BEGIN Source material

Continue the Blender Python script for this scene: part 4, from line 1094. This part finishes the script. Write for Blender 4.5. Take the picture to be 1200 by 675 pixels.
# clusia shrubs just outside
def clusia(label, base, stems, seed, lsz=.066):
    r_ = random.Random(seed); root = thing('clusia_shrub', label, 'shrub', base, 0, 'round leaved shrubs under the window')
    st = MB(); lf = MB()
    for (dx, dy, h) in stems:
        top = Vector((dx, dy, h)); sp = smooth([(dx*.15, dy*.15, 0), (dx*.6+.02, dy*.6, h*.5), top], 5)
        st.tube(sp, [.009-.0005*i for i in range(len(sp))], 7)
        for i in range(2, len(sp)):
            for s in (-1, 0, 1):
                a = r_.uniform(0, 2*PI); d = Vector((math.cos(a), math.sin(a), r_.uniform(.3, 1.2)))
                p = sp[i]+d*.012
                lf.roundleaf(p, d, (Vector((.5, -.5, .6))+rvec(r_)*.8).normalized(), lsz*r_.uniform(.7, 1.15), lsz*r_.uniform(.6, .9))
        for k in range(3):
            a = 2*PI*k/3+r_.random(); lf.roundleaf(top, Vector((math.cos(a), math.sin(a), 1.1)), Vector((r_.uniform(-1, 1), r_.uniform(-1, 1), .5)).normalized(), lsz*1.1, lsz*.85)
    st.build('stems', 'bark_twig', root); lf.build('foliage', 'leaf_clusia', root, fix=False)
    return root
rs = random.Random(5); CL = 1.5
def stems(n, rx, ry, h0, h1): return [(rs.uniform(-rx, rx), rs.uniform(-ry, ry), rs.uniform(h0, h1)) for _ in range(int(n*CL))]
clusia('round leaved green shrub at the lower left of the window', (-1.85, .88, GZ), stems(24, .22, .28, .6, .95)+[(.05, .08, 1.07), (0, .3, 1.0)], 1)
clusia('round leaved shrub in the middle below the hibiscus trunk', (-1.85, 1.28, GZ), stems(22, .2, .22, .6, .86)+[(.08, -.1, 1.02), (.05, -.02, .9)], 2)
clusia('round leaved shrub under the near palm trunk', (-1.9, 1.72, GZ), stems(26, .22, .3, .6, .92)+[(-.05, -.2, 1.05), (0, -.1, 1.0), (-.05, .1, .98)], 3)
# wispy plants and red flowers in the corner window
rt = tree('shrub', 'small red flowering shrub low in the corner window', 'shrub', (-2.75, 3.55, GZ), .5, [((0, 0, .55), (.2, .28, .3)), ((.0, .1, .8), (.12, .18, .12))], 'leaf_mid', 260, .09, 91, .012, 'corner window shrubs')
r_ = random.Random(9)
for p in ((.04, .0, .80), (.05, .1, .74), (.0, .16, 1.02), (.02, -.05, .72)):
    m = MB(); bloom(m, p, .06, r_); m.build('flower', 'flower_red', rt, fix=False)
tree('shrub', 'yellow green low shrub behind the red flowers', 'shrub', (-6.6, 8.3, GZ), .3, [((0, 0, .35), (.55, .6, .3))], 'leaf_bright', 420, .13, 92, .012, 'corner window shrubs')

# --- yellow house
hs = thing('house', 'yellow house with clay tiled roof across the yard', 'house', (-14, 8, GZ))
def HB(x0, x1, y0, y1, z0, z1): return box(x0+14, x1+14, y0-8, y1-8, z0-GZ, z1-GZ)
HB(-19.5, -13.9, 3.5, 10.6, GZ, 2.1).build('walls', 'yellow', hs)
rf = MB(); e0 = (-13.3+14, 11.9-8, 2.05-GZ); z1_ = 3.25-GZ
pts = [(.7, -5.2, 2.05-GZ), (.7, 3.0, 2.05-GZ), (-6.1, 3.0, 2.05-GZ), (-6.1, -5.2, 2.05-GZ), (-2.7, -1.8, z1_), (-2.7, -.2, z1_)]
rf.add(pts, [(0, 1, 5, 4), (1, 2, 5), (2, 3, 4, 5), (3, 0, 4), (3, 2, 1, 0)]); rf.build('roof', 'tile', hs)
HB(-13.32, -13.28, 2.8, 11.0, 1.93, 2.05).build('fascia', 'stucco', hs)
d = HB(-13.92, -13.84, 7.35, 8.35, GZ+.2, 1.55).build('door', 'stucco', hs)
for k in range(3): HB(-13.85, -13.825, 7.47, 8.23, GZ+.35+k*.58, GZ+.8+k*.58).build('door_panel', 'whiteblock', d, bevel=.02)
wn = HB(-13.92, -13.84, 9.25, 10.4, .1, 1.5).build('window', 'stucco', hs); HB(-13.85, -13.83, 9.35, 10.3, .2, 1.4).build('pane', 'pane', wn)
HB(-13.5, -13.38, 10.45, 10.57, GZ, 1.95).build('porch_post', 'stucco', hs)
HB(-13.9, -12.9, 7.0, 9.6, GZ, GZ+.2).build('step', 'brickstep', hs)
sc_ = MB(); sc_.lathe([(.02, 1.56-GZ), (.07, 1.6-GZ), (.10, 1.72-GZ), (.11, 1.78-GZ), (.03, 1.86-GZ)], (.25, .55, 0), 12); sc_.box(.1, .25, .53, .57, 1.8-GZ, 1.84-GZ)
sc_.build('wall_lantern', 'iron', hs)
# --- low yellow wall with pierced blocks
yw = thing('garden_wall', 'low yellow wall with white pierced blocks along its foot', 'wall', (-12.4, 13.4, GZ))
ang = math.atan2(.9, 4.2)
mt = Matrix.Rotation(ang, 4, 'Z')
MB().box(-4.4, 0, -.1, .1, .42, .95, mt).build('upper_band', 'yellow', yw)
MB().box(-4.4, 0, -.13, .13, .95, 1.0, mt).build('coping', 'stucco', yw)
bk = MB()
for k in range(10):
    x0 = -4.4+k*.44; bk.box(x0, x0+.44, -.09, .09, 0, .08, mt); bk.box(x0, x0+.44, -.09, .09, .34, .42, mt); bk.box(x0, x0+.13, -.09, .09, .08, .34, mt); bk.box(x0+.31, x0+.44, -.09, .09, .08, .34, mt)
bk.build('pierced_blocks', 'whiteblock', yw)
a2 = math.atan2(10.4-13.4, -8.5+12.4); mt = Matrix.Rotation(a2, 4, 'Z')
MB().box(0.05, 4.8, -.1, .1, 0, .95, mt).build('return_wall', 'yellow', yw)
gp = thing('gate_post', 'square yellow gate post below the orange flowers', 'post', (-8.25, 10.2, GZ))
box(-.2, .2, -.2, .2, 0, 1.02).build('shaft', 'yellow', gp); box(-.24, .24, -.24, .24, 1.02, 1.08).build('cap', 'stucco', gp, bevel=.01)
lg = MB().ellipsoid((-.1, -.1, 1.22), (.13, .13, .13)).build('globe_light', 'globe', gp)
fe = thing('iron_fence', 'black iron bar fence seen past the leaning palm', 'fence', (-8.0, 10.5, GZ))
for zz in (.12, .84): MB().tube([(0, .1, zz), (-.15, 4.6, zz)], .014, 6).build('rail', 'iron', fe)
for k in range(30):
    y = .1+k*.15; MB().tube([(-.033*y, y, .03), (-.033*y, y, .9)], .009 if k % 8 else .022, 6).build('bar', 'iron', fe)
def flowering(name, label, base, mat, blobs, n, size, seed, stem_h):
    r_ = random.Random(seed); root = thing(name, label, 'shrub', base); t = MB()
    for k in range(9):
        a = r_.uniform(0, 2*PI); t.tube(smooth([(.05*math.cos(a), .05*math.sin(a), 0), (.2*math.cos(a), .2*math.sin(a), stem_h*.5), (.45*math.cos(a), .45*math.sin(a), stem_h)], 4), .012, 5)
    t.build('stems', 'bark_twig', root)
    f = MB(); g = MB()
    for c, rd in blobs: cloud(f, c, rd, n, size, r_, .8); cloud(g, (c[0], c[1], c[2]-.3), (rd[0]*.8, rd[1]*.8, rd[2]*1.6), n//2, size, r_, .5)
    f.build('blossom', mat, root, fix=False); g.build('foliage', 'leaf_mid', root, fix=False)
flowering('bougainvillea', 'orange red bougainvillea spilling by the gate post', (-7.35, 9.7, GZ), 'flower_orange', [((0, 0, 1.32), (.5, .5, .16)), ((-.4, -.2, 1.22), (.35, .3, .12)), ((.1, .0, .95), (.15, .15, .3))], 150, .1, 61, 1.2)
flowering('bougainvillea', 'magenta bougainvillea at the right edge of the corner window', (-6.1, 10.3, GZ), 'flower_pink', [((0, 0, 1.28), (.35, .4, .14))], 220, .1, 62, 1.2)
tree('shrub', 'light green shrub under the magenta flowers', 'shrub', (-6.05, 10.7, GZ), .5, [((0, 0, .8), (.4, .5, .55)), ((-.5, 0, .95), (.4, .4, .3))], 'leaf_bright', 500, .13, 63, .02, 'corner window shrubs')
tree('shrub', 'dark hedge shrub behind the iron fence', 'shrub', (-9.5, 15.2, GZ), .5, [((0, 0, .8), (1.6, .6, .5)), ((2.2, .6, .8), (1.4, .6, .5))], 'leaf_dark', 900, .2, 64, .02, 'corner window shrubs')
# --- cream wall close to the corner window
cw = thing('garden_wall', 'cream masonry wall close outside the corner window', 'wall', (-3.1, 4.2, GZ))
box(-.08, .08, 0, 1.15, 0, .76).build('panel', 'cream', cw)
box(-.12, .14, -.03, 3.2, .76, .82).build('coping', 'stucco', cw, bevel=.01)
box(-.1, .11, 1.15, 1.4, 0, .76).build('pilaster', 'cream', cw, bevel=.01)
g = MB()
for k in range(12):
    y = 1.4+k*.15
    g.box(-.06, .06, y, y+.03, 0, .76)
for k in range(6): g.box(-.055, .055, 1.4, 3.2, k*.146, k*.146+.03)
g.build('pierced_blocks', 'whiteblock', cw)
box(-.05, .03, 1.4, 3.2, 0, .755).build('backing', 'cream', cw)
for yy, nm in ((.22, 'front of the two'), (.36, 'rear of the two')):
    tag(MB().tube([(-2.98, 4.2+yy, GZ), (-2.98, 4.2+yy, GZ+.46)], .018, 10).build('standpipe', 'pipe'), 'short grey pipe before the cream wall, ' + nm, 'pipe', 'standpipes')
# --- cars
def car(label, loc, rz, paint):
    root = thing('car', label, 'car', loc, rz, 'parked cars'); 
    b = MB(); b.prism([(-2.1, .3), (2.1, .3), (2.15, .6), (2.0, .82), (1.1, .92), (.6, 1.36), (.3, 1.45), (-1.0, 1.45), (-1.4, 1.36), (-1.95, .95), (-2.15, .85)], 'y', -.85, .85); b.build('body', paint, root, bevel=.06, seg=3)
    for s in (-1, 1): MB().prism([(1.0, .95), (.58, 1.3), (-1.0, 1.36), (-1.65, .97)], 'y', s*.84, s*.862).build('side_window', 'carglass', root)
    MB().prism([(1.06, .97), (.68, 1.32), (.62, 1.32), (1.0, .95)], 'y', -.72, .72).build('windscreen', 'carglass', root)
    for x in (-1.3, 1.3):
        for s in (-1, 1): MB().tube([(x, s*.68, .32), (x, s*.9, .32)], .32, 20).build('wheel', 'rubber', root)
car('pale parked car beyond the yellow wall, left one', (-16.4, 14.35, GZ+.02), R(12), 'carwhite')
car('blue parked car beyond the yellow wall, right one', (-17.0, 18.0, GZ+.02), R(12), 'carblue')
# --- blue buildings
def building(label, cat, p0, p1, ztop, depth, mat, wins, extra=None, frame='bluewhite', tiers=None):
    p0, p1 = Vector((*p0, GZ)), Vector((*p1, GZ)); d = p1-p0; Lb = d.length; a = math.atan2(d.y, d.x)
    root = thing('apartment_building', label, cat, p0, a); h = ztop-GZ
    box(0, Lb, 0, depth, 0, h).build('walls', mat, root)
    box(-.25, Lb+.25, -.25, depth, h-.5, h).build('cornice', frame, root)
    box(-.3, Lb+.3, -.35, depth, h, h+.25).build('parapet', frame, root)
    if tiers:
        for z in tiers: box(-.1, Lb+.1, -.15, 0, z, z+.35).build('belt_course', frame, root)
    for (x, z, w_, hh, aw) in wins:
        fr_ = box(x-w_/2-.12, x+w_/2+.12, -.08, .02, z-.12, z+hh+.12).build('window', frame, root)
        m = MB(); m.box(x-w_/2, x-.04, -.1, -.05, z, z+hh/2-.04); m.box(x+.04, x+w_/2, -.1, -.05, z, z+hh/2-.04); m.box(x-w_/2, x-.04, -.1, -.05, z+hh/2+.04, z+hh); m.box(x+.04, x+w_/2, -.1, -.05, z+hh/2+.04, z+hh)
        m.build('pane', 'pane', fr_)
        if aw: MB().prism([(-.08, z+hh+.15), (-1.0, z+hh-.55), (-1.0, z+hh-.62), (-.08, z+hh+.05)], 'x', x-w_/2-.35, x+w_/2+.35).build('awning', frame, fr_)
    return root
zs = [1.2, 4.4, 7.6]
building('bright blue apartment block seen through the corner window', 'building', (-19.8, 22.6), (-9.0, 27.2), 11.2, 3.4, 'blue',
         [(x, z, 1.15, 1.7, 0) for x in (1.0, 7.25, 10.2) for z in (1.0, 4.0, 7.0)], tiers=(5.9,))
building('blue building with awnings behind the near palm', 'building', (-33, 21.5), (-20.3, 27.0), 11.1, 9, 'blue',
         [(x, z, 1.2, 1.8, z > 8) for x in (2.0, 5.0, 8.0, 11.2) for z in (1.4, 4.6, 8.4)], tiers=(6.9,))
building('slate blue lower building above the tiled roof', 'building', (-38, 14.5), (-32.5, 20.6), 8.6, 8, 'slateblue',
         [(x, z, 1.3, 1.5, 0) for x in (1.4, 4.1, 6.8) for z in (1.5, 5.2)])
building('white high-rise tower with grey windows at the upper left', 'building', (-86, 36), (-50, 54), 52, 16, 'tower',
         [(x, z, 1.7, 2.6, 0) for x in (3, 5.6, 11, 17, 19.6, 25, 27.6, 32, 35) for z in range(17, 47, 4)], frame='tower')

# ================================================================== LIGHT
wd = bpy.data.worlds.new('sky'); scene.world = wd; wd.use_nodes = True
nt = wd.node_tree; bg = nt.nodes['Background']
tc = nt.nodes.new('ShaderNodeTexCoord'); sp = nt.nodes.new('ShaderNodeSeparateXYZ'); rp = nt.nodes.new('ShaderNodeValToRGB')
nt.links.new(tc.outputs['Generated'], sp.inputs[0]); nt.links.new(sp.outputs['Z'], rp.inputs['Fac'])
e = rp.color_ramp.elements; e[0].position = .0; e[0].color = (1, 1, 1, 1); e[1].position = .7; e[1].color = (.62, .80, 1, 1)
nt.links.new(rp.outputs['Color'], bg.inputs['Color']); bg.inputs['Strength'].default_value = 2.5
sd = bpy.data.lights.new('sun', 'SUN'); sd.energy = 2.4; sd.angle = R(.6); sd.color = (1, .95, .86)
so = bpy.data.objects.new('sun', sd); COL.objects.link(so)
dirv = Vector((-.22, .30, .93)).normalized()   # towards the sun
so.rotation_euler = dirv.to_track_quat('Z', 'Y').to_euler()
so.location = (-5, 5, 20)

END Source material

Report how many lines hold the string "scene", giving the number and nothing else.

2